Nos 5.000 metros em 2012, na volta final, com norte-americanos e etíopes tentando-o atacar, protagonizou um final espetacular, um sprint com a banda sonora do público londrino a rugir. Terminada a corrida, beijou a pista, o solo que lhe deu uma vida inesperada. Virou-se para o público e fez o seu icónico gesto de levar as mãos à cabeça, o mobot, dominando a cena.
No Rio, venceu a corrida dos 10.000 metros mesmo depois de ter caído. Levou o ouro graças a uma ultrapassagem nos metros finais, tal como fizeram no ano antes, nos 5.000 metros, nos Mundiais de Pequim.

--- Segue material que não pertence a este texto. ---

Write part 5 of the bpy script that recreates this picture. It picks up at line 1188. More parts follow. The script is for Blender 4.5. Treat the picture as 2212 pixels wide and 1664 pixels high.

Foi o segundo homem, depois de Lasse Viren, a ganhar, consecutivamente, os títulos dos 5.000 e dos 10.000 metros em dois Jogos Olímpicos consecutivos. Foi o único que revalidou ambos os títulos quer nos JO, quer nos Mundiais. “Ganhar torna-se um vício, queres sentir a sensação uma e outra vez depois de a provares”, disse ao “Guardian”.
Depois de anos de domínio absoluto sobre a concorrência, as últimas temporadas foram diferentes para Mo. Dedicou-se mais a maratonas — entre as principais, venceu a de Chicago em 2018 —, mas sofreu com lesões, deixou de ganhar, só participou em oito provas desde outubro de 2019.
“O meu corpo não me tem deixado treinar. Isso, para mim, é o mais duro. O meu corpo não me permite dar o meu melhor. Mas estou muito orgulhoso do que alcancei e quero tentar correr uma maratona uma última vez. Não tenho nada a provar”, disse Farah, de 40 anos, na conferência de imprensa antes da prova londrina, na qual apelou a que não houvesse protestos de nenhum tipo na competição, depois de ativistas terem interrompido a ação no Grand National, de hipismo, e nos Mundiais de snooker.
Londres será “especial” para o britânico, que admite que “poderá haver algumas lágrimas” depois de cortada a meta. Após a última maratona da carreira profissional, Farah fará “mais algumas provas” e terminará o seu percurso como atleta. Poderá, quem sabe, comer mais doces, ele que se define como um “guloso”, ou correr somente por prazer, já que fazê-lo “limpa a mente”, confessa.
Serão as última vezes que Mo Farah rapará a cabeça antes de ouvir o tiro de partida, um ritual que conserva porque o deixa “fresco”. Mais de três décadas passaram do dia em que uma criança teve de deixar a sua identidade para ser escravizada em Londres. A criança fez-se homem, o rapaz vítima de tráfico tornou-se herói e será aplaudido como um dos mais importantes atletas do seu tempo.